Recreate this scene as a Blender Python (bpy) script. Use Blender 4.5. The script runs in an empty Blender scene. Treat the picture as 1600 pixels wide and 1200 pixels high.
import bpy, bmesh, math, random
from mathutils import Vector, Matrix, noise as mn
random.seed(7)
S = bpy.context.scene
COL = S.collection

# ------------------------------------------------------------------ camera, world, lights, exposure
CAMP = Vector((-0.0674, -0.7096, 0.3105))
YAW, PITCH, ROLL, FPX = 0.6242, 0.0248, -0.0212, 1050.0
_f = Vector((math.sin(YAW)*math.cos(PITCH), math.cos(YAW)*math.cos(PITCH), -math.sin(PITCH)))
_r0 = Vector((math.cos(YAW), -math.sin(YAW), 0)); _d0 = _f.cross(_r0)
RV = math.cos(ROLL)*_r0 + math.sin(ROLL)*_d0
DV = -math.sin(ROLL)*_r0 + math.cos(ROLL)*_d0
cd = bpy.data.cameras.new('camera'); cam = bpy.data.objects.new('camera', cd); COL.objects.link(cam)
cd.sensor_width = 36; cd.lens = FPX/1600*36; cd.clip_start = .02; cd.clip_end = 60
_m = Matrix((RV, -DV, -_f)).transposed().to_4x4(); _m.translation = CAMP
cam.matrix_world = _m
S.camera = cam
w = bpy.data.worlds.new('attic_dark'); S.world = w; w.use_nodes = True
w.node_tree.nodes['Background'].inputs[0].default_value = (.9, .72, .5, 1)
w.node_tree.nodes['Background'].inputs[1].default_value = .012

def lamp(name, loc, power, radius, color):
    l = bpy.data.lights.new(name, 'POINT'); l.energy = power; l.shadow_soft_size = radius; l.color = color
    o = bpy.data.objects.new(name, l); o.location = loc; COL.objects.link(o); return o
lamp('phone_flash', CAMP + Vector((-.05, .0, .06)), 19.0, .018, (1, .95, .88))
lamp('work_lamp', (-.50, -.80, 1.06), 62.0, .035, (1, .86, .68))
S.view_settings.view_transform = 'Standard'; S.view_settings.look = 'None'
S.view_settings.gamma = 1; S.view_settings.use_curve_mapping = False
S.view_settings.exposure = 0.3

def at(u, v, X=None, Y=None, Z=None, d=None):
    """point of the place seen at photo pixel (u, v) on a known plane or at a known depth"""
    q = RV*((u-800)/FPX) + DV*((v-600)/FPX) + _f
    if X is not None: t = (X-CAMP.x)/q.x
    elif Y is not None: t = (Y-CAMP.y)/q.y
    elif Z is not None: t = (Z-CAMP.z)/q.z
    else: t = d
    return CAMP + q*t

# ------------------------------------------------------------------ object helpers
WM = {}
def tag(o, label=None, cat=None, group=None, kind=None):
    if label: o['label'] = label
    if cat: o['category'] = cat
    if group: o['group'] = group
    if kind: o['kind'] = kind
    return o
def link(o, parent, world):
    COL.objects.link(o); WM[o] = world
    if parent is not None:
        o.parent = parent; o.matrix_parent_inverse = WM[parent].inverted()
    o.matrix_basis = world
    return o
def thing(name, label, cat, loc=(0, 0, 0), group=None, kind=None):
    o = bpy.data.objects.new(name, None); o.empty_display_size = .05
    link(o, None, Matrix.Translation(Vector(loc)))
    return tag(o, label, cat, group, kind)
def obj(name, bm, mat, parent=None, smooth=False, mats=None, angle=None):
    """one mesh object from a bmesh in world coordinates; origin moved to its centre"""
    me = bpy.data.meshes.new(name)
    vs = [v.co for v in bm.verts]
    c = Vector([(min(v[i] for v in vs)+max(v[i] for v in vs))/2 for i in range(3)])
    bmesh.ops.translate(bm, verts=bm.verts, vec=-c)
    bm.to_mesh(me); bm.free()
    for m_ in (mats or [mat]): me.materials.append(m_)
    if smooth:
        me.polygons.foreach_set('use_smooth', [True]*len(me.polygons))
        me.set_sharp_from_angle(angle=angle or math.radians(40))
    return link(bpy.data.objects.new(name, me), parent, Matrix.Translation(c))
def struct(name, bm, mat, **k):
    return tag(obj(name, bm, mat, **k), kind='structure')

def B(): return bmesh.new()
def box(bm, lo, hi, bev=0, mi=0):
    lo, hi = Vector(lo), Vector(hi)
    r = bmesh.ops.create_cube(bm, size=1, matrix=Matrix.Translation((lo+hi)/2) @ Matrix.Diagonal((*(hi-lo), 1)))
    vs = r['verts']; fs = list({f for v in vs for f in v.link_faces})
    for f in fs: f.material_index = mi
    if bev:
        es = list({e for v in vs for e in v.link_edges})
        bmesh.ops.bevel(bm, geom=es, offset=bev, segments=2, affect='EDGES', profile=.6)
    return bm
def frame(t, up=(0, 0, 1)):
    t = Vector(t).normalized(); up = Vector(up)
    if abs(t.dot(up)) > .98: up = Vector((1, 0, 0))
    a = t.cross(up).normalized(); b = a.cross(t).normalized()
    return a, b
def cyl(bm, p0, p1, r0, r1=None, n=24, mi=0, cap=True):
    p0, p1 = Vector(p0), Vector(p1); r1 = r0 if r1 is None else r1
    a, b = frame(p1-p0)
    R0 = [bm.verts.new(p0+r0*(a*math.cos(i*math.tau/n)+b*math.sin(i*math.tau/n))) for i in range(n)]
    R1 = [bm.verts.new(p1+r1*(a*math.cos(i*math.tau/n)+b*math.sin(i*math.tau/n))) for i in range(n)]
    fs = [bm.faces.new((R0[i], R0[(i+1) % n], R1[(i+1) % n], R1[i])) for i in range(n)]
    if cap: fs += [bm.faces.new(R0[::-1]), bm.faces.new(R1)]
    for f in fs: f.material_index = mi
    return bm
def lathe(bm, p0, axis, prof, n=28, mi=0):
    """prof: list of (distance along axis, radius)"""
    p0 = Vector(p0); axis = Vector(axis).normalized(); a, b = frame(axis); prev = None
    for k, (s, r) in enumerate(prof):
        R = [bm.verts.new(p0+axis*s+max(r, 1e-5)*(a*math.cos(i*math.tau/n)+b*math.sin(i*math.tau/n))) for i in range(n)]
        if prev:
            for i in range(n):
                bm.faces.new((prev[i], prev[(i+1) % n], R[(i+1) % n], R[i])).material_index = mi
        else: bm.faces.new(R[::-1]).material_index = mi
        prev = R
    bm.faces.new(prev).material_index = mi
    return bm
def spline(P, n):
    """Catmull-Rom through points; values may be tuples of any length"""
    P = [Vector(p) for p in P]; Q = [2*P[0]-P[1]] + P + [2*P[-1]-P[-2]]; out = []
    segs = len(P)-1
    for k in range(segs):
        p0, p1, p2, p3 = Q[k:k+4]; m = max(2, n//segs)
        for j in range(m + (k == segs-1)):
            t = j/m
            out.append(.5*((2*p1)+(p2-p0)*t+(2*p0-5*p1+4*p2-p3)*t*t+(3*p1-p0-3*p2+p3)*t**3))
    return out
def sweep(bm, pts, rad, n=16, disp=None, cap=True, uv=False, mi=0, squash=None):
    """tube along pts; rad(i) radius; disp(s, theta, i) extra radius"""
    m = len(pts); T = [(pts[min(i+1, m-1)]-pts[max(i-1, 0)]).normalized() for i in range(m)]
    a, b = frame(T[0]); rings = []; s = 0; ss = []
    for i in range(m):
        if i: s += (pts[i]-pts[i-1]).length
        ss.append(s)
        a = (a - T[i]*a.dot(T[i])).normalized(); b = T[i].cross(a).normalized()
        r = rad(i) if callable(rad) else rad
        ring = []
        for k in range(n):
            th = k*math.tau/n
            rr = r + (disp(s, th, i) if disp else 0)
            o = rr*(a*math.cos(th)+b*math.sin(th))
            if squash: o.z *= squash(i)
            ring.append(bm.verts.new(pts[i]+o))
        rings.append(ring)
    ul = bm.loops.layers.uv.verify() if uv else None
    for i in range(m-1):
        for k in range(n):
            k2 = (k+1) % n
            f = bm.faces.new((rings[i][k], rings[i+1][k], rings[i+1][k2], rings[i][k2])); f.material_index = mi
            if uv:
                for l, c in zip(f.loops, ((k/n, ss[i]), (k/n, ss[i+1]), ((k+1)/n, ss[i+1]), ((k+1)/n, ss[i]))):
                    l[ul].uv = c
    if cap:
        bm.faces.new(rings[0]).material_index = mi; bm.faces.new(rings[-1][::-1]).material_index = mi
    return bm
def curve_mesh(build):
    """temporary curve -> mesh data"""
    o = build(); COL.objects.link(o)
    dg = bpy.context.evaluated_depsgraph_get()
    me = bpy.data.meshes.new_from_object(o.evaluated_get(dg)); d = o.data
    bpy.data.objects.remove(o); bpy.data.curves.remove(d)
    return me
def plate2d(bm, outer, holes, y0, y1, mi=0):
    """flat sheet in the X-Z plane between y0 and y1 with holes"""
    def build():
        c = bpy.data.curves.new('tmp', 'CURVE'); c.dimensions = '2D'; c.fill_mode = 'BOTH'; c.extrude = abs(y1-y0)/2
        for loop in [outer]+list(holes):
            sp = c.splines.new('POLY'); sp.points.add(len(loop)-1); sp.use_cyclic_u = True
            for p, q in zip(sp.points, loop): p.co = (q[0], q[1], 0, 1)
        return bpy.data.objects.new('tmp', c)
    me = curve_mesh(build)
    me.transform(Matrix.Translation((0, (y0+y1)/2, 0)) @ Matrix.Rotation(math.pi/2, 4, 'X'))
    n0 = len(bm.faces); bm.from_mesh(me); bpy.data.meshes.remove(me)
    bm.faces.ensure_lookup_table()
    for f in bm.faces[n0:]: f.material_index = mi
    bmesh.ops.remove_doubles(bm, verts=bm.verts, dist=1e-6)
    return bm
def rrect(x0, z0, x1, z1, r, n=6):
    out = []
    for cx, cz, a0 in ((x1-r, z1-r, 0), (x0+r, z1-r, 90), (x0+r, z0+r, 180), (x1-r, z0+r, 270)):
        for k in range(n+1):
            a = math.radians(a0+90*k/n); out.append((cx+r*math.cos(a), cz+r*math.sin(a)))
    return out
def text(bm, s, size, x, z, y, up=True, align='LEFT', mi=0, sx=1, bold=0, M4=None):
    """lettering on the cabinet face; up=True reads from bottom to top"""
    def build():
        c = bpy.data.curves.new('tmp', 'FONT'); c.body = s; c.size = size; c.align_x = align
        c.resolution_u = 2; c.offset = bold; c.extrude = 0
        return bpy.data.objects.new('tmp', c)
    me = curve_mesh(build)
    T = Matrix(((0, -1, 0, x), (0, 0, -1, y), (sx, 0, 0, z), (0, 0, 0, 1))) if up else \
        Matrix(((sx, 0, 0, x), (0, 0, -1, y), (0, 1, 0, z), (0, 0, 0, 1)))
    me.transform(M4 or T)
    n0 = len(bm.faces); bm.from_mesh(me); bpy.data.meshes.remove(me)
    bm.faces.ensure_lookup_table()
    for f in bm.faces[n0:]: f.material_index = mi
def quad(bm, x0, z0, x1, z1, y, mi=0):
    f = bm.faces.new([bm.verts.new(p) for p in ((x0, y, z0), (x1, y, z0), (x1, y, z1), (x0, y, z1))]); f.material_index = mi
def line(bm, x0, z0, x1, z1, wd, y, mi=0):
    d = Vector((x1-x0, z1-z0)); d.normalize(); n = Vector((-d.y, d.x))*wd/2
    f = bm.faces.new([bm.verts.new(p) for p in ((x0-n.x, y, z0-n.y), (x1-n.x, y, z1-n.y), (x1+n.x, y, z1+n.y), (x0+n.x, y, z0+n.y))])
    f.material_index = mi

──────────

What is needed: Where a line contains "scene", copy that line.

Exercise response:
Recreate this scene as a Blender Python (bpy) script. Use Blender 4.5. The script runs in an empty Blender scene. Treat the picture as 1600 pixels wide and 1200 pixels high.
S = bpy.context.scene